PROBLEM TO SOLVE - Using the data that follows, return exactly the lines from the one that contains "were 1400x797 pixels." through the one that contains "tag(o, 'beige charger", ends included.

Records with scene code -
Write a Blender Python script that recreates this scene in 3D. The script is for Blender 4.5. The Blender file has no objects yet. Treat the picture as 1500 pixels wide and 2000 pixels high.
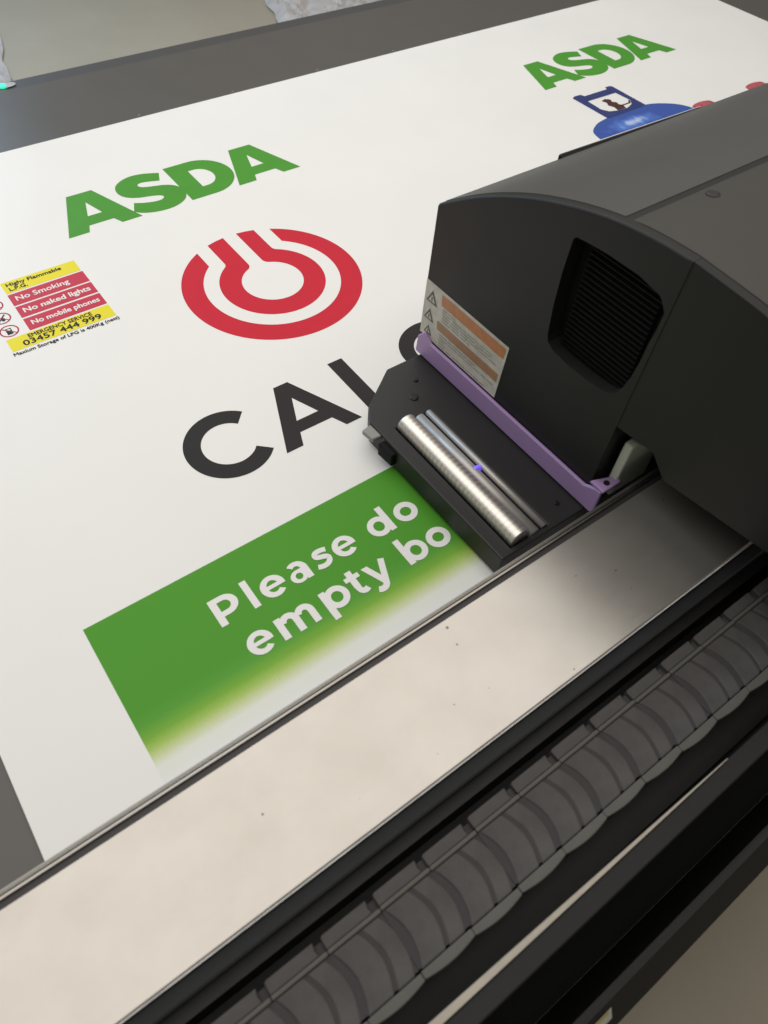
import bpy, bmesh, math, random
from mathutils import Vector, Matrix, noise
from mathutils.geometry import tessellate_polygon

random.seed(7)
scene = bpy.context.scene
COL = scene.collection
H = 0.75                                     # camera height over the printed board (metres)

# ------------------------------------------------------------------ camera
R = [[0.8071986348675648, -0.5878958538642439, 0.05299838560910569],
     [-0.4489450901355333, -0.6697402043387248, -0.5915203840405856],
     [0.3832475308611103, 0.4536810814895807, -0.8045463357615319]]
cam_data = bpy.data.cameras.new("camera")
cam = bpy.data.objects.new("camera", cam_data)
COL.objects.link(cam)
r, d, f = (Vector(v) for v in R)
cam.matrix_world = Matrix(((r.x, -d.x, -f.x, 0), (r.y, -d.y, -f.y, 0), (r.z, -d.z, -f.z, H), (0, 0, 0, 1)))
cam_data.sensor_fit = 'VERTICAL'
cam_data.sensor_height = 36.0
cam_data.lens = 36.0 * 1408.3 / 2000.0
cam_data.clip_start = 0.02
cam_data.clip_end = 100
cam_data.dof.use_dof = True
cam_data.dof.focus_distance = 1.12
cam_data.dof.aperture_fstop = 6.5
scene.camera = cam

# ------------------------------------------------------------------ world, lamps, exposure
world = bpy.data.worlds.new("World")
scene.world = world
world.use_nodes = True
bg = world.node_tree.nodes["Background"]
bg.inputs[0].default_value = (1.0, 0.95, 0.88, 1)
bg.inputs[1].default_value = 0.16


def area_lamp(name, loc, target, sx, sy, power, color):
    ld = bpy.data.lights.new(name, 'AREA')
    ld.shape = 'RECTANGLE'
    ld.size, ld.size_y = sx, sy
    ld.energy = power
    ld.color = color
    o = bpy.data.objects.new(name, ld)
    COL.objects.link(o)
    o.location = loc
    o.rotation_euler = (Vector(target) - Vector(loc)).to_track_quat('-Z', 'Y').to_euler()
    return o


area_lamp("ceiling_lamp", (0.6, 1.68, 2.0), (0.6, 1.68, 0), 4.4, 4.1, 85, (1.0, 0.968, 0.918))
area_lamp("window_lamp", (-0.05, 4.9, 1.35), (0.2, 1.2, 0), 1.1, 1.3, 50, (0.44, 0.71, 1.0))

scene.view_settings.view_transform = 'Standard'
scene.view_settings.look = 'None'
scene.view_settings.exposure = 0.0
scene.view_settings.gamma = 1.0
scene.view_settings.use_curve_mapping = False
scene.cycles.use_denoising = True
scene.cycles.max_bounces = 8


# ------------------------------------------------------------------ materials
def lin(c):
    c = c / 255.0
    return c / 12.92 if c <= 0.04045 else ((c + 0.055) / 1.055) ** 2.4


def rgb(r_, g_, b_):
    return (lin(r_), lin(g_), lin(b_), 1)


def material(name, color, rough=0.5, metal=0.0, spec=0.5, var=0.0, var_scale=8.0, bump=0.0, bump_scale=400.0,
             rough_var=0.0, emit=None, emit_strength=0.0, coat=0.0, stretch=None):
    m = bpy.data.materials.new(name)
    m.use_nodes = True
    nt = m.node_tree
    b = nt.nodes["Principled BSDF"]
    b.inputs["Base Color"].default_value = color
    b.inputs["Roughness"].default_value = rough
    b.inputs["Metallic"].default_value = metal
    b.inputs["Specular IOR Level"].default_value = spec
    b.inputs["Coat Weight"].default_value = coat
    if emit:
        b.inputs["Emission Color"].default_value = emit
        b.inputs["Emission Strength"].default_value = emit_strength
    if var or bump or rough_var:
        tc = nt.nodes.new("ShaderNodeTexCoord")
        mp = nt.nodes.new("ShaderNodeMapping")
        nt.links.new(tc.outputs["Object"], mp.inputs["Vector"])
        if stretch:
            mp.inputs["Scale"].default_value = stretch
        n = nt.nodes.new("ShaderNodeTexNoise")
        n.inputs["Scale"].default_value = var_scale
        n.inputs["Detail"].default_value = 6
        n.inputs["Roughness"].default_value = 0.6
        nt.links.new(mp.outputs[0], n.inputs["Vector"])
        if var:
            mr = nt.nodes.new("ShaderNodeMapRange")
            mr.inputs["From Min"].default_value = 0.3
            mr.inputs["From Max"].default_value = 0.7
            mr.inputs["To Min"].default_value = 1 - var
            mr.inputs["To Max"].default_value = 1 + var
            nt.links.new(n.outputs["Fac"], mr.inputs["Value"])
            hs = nt.nodes.new("ShaderNodeHueSaturation")
            hs.inputs["Color"].default_value = color
            nt.links.new(mr.outputs[0], hs.inputs["Value"])
            nt.links.new(hs.outputs[0], b.inputs["Base Color"])
        if rough_var:
            mr2 = nt.nodes.new("ShaderNodeMapRange")
            mr2.inputs["From Min"].default_value = 0.3
            mr2.inputs["From Max"].default_value = 0.7
            mr2.inputs["To Min"].default_value = max(0.02, rough - rough_var)
            mr2.inputs["To Max"].default_value = rough + rough_var
            nt.links.new(n.outputs["Fac"], mr2.inputs["Value"])
            nt.links.new(mr2.outputs[0], b.inputs["Roughness"])
        if bump:
            n2 = nt.nodes.new("ShaderNodeTexNoise")
            n2.inputs["Scale"].default_value = bump_scale
            n2.inputs["Detail"].default_value = 3
            nt.links.new(mp.outputs[0], n2.inputs["Vector"])
            bp = nt.nodes.new("ShaderNodeBump")
            bp.inputs["Strength"].default_value = bump
            bp.inputs["Distance"].default_value = 0.0006
            nt.links.new(n2.outputs["Fac"], bp.inputs["Height"])
            nt.links.new(bp.outputs[0], b.inputs["Normal"])
    return m


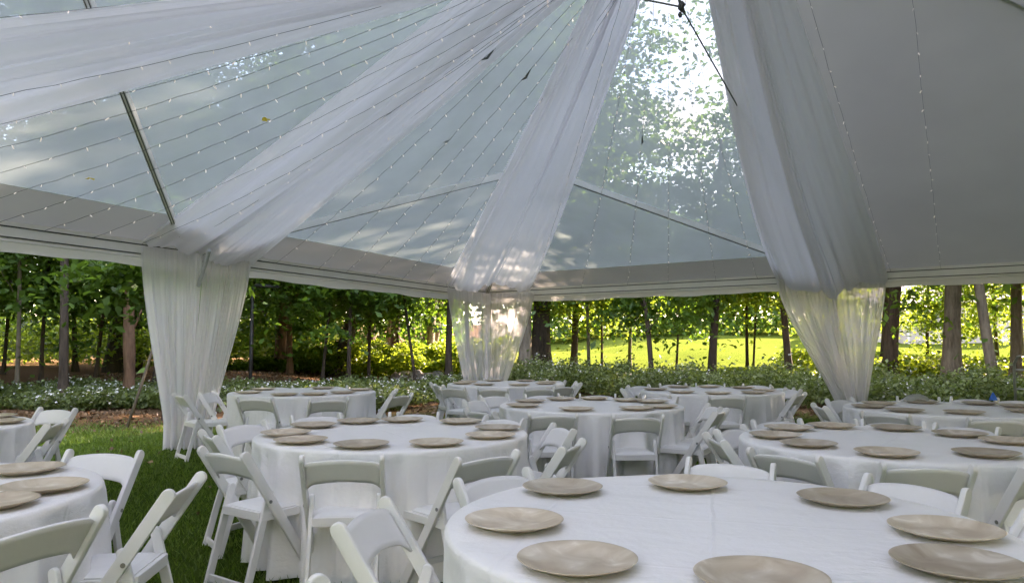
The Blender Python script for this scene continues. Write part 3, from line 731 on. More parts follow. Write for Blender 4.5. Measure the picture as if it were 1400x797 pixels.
for i, (tn, (c, words)) in enumerate(TABLES.items()):
    if proto_t is None: t = proto_t = make_table()
    else: t = copy_tree(proto_t)
    t.location = (c[0], c[1], 0); t.rotation_euler = (0, 0, rnd.uniform(0, 3))
    tag(t, f'round folding table hidden under the white cloth of {words}', 'table', 'round banquet tables')
    v, f = make_cloth(500 + i); cl = mesh_obj('tablecloth', v, f, M['cloth'], None, True); cl.location = (c[0], c[1], 0); cl.rotation_euler = (0, 0, rnd.uniform(0, 6))
    tag(cl, f'floor-length white tablecloth on {words}', 'tablecloth', 'white tablecloths')
    used = set()
    if tn in PL: pts = [un(x, y, .775) for x, y in PL[tn]]
    else: pts = [Vector((c[0] + .70 * math.cos(a), c[1] + .70 * math.sin(a), 0)) for a in [k * math.pi / 4 + .3 for k in range(8)]]
    for p in pts:
        d = Vector((p.x - c[0], p.y - c[1])); L = d.length
        if L > .735: d *= .735 / L
        elif L < .62: d *= .62 / L
        o = bpy.data.objects.new('charger_plate', plate_me); col.objects.link(o)
        o.location = (c[0] + d.x, c[1] + d.y, TZ + .0065); o.rotation_euler = (rnd.uniform(-.004, .004), rnd.uniform(-.004, .004), rnd.uniform(0, 6.28))
        tag(o, 'beige charger plate, ' + where(c, o.location, used, 0) + ', on ' + words, 'plate', 'charger plates')

# ------------------------------------------------------------------ folding chairs
def ribbon(pts2, w, x0, x1):
    """bar in the y-z plane: centre line pts2, width w, from x0 to x1, round ends"""
    (y0, z0), (y1, z1) = pts2; d = Vector((y1 - y0, z1 - z0)).normalized(); nrm = Vector((-d.y, d.x)); out = []
    for k in range(9):
        a = math.pi * k / 8; out.append(Vector((y0, z0)) + nrm * (w / 2) * math.cos(a) - d * (w / 2) * math.sin(a))
    out.append(Vector((y1, z1)) - nrm * w / 2); out.append(Vector((y1, z1)) + nrm * w / 2)
    n = len(out); vs = [(x0, p.x, p.y) for p in out] + [(x1, p.x, p.y) for p in out]
    fs = [tuple(range(n)), tuple(reversed(range(n, 2 * n)))] + [(k, n + k, n + (k + 1) % n, (k + 1) % n) for k in range(n)]
    return vs, fs
def build_bev(mb, name, m, parent, bevel):
    o = mesh_obj(name, mb.v, mb.f, m, parent); bm = bmesh.new(); bm.from_mesh(o.data); bmesh.ops.recalc_face_normals(bm, faces=bm.faces[:])
    ed = [e for e in bm.edges if len(e.link_faces) == 2 and e.calc_face_angle(0) > .6]
    bmesh.ops.bevel(bm, geom=ed, offset=bevel, segments=2, affect='EDGES', profile=.5, clamp_overlap=True)
    bm.to_mesh(o.data); bm.free(); return o
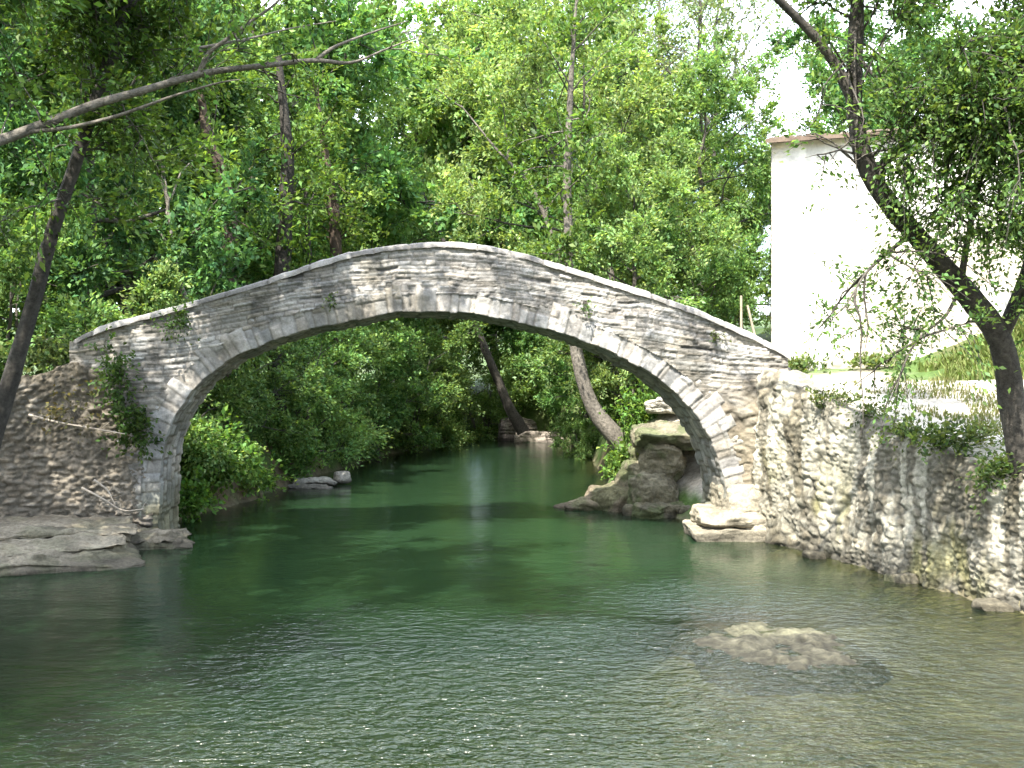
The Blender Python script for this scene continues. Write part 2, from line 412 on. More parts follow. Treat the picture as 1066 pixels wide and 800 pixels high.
def spandrel(step, ysign, y, seed, xr):
    X, Z = np.meshgrid(np.arange(-7.05, xr, step), np.arange(-.8, 4.75, step), indexing='ij')
    tz = topz(X)
    ok = (Z < tz - .03) & ~in_opening(X, Z) & (dist_to(X, Z, INT) > .28)
    # the courses follow the hump a little
    vv = Z - (tz - 3.8) * .55 * sstep(2.2, 3.6, Z)
    pr, ID, d = courses(X, vv, seed, (.028, .085), (.12, .42), .004, .012, .045)
    pr2, ID2, _ = rubble(X, Z, seed + 1, .3, .15)
    mix = sstep(2.6, 2.0, Z + (fbm(X, Z, 0, 3, 6) - .5)) 
    pr = pr * (1 - mix) + pr2 * mix; ID = np.where(mix > .5, ID2, ID)
    hh = .014 * pr + (ID - .5) * .026 + (fbm(X * 1.2, Z * 1.2, 0, 3, 7) - .5) * .08 + (fbm(X * 8, Z * 12, 0, 4, 17) - .5) * .05
    c = stone_col(ID, pr, BCOL, .24, BMORT, X, Z, 5)
    dp = (1 - sstep(.1, 1.0, Z))[..., None]; c = c * (1 - dp) + c * np.array((.65, .66, .5)) * dp
    lost = (ID < .02) * (1 - mix) * pr; hh = hh - .03 * lost; c = c * (1 - .55 * lost[..., None])
    grime = sstep(.5, .66, fbm(X * 2.3, Z * 1.6, 0, 4, 77))[..., None] * .38; c = c * (1 - grime)
    stain = (sstep(3.3, 1.6, Z + (fbm(X * .9, Z * .9, 0, 3, 19) - .5) * 1.6) * sstep(1.6, 2.8, X))[..., None] * .9   # water-stained right abutment
    c = c * (1 - stain) + c * np.array((.68, .61, .47)) * stain
    V = np.stack([X, y + ysign * hh, Z], -1).reshape(-1, 3)
    F = gridF(*X.shape); okf = ok.ravel()
    F = F[okf[F].all(1)]
    used = np.unique(F); mp = np.zeros(len(V), int); mp[used] = np.arange(len(used))
    F = mp[F]
    return V[used], (F if ysign < 0 else F[:, ::-1]), c.reshape(-1, 3)[used]
V, F, C = spandrel(.017, -1, BY, 41, 4.4)
obj('spandrel_wall', V - bo, F, M_STONE, bridge, C, True)
V, F, C = spandrel(.05, 1, BY + TH[1], 47, 4.2); V[:, 0] += TH[0]
obj('spandrel_wall', V - bo, F, M_STONE, bridge, C, True)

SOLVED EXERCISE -
The Blender Python script for this scene continues. Write part 3, from line 731 on. More parts follow. Write for Blender 4.5. Measure the picture as if it were 1400x797 pixels.
for i, (tn, (c, words)) in enumerate(TABLES.items()):
    if proto_t is None: t = proto_t = make_table()
    else: t = copy_tree(proto_t)
    t.location = (c[0], c[1], 0); t.rotation_euler = (0, 0, rnd.uniform(0, 3))
    tag(t, f'round folding table hidden under the white cloth of {words}', 'table', 'round banquet tables')
    v, f = make_cloth(500 + i); cl = mesh_obj('tablecloth', v, f, M['cloth'], None, True); cl.location = (c[0], c[1], 0); cl.rotation_euler = (0, 0, rnd.uniform(0, 6))
    tag(cl, f'floor-length white tablecloth on {words}', 'tablecloth', 'white tablecloths')
    used = set()
    if tn in PL: pts = [un(x, y, .775) for x, y in PL[tn]]
    else: pts = [Vector((c[0] + .70 * math.cos(a), c[1] + .70 * math.sin(a), 0)) for a in [k * math.pi / 4 + .3 for k in range(8)]]
    for p in pts:
        d = Vector((p.x - c[0], p.y - c[1])); L = d.length
        if L > .735: d *= .735 / L
        elif L < .62: d *= .62 / L
        o = bpy.data.objects.new('charger_plate', plate_me); col.objects.link(o)
        o.location = (c[0] + d.x, c[1] + d.y, TZ + .0065); o.rotation_euler = (rnd.uniform(-.004, .004), rnd.uniform(-.004, .004), rnd.uniform(0, 6.28))
        tag(o, 'beige charger plate, ' + where(c, o.location, used, 0) + ', on ' + words, 'plate', 'charger plates')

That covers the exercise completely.